Whether policies that direct renewable power away from the grid benefit hydrogen producers by making that power more available to them depends on the provincial-level strategies for the fuel, which vary, Shen said. But the emergence of overseas buyers willing to pay more for steel made with green hydrogen could drive the market, she said.
Starting next year, the European Union, of which Italy is a founding member, is set to fully implement its Carbon Border Adjustment Mechanism. The carbon tariff essentially levies an extra cost on imports made with more planet-heating pollution. That means China’s coal-fired steel is about to become less competitive. While China could ramp up scrap-based EAF steel, Shen said the quality of that product tends to be very low, making it unappealing for export. The Italy deal, according to the Boston Consulting Group, shows the levies are creating a market for truly green material.

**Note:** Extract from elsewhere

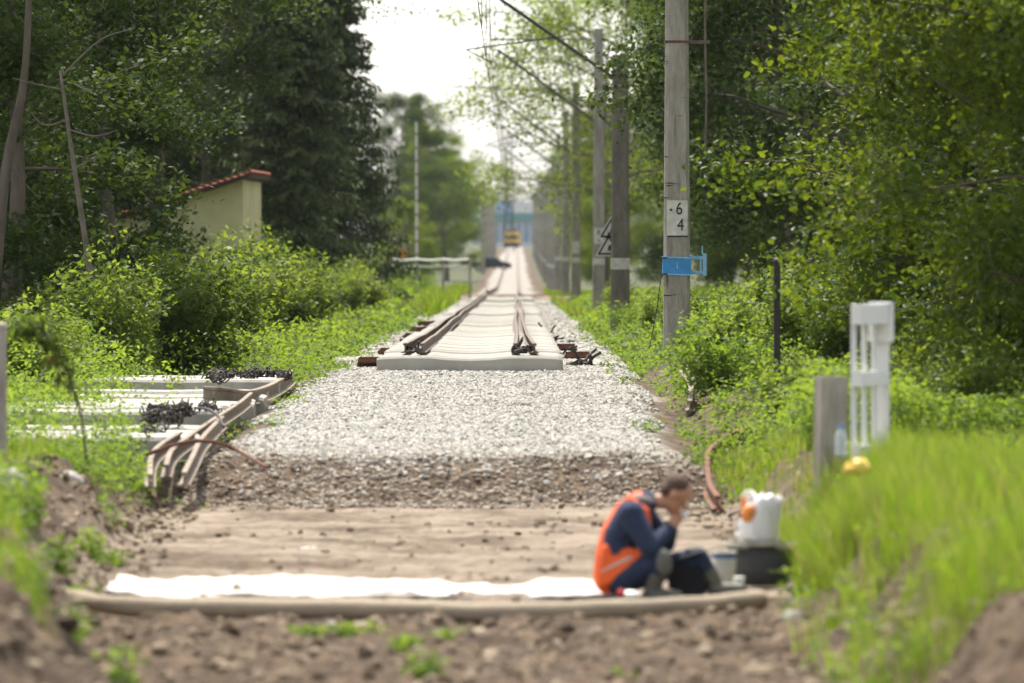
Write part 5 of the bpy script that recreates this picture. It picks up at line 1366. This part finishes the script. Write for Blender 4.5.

“This development holds significant implications,” Nicole Voigt, the Boston Consulting Group’s global lead of metals, told Canary Media. “China’s commitment clearly highlights its intent to seize commercial opportunities in the green steel market, especially in Europe.”
It’ll take time for the cost to come down. But China “overall has a long-term direction for carbon neutrality,” Shen said. “This gives companies and investors confidence and certainty to invest into newer technologies.”
Under the previous administration, the U.S. pumped billions of dollars into green hydrogen and clean industrial projects, and made tax credits for renewables available into the 2030s. Even then, America hardly employed all the policy mechanisms at play in China. The federal clean-industry program where Mulholland worked supported a few dozen projects, almost all of which saw their funding yanked away by the Trump administration this spring. Last year alone, China had nearly twice the number of low-carbon industrial demonstration projects. This year, Beijing funded a second set of more than 100 new projects.
“The investment into these new technologies will need a long, stable policy environment,” Shen said. “Long-term, the political goal is there here in China.”
A correction was made on Aug. 18, 2025: A previous version of this story incorrectly stated that basic oxygen furnaces directly burn coal.